问题
I get a segmentation fault when I try to run the code below. I've tried commenting out bits of the code, and found that the while loop with the condition j < is_prime.size()
is the culprit. This is puzzling to me because I perform the same check between the same values in the for loop above it, but do not get a segmentation fault.
Could someone explain to me what's the issue here?
I'm using GCC 4.8.2 on Linux 64.
#include <bitset>
#include <iostream>
using namespace std;
const size_t max_pandigital = 987654321;
int main()
{
bitset<max_pandigital/3> is_prime;
is_prime.set(); // assume all numbers are prime
is_prime[0] = false; // 1 is not prime
for(size_t i = 1; i < is_prime.size(); i++) {
if(is_prime[i]) {
int n;
if(i%2 == 0) n = 3*i+1;
else n = 3*i+2;
size_t j = i;
if(j%2 == 0) j += n-2;
else j += n+2;
while(j < is_prime.size()) {
is_prime[j] = false;
if(j%2 == 0) j += n-2;
else j += n+2;
}
}
}
//cout << is_prime[899809363/3] << endl;
}
Edit: I implemented some of the changes suggested.
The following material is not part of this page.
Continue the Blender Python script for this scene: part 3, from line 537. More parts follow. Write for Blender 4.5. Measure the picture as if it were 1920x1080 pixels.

Here's a working version - runs in ~13s. I think the biggest bottleneck is allocating the 42MB for the bool vector. Thanks!
#include <iostream>
#include <vector>
using namespace std;
const size_t max_pandigital = 987654321;
int main()
{
vector<bool> not_prime(max_pandigital/3);
not_prime[0] = true; // 1 is not prime
for(size_t i = 1; i < not_prime.size(); i++) {
if(~not_prime[i]) {
int n;
if(i%2 == 0) n = 3*i+1;
else n = 3*i+2;
size_t j = i;
if(j%2 == 0) j += n-2;
else j += n+2;
while(j < not_prime.size()) {
not_prime[j] = true;
if(j%2 == 0) j += n-2;
else j += n+2;
}
}
}
cout << not_prime[899809363/3] << endl; // prime
cout << not_prime[100017223/3] << endl; // pseudoprime
}
回答1:
If the commented-out is commented in, and I run your code then I get a segfault due to stack overflow. (Even if the code remains commented out though, the stack still overflowed, which explains what you are seeing).
Typical systems default to a stack size on the order of 1 megabyte; but your bitset requires about 40 megabytes of storage.
To fix this you could either:
- dynamically allocate your bitset
- use a different container such as
vector<bool>
- tell your environment to use a larger stack size
An example of dynamic allocation might be:
unique_ptr< bitset<max_pandigital/3> > ip { new bitset<max_pandigital/3> };
auto &is_prime = *ip;
and the rest of the code the same.
回答2:
You are not guaranteed to segfault when you mess up a reference or fencepost! The behavior is "undefined", and can be quite troublesome to track down. Use something like 'valgrind' to find the exact first moment of badness.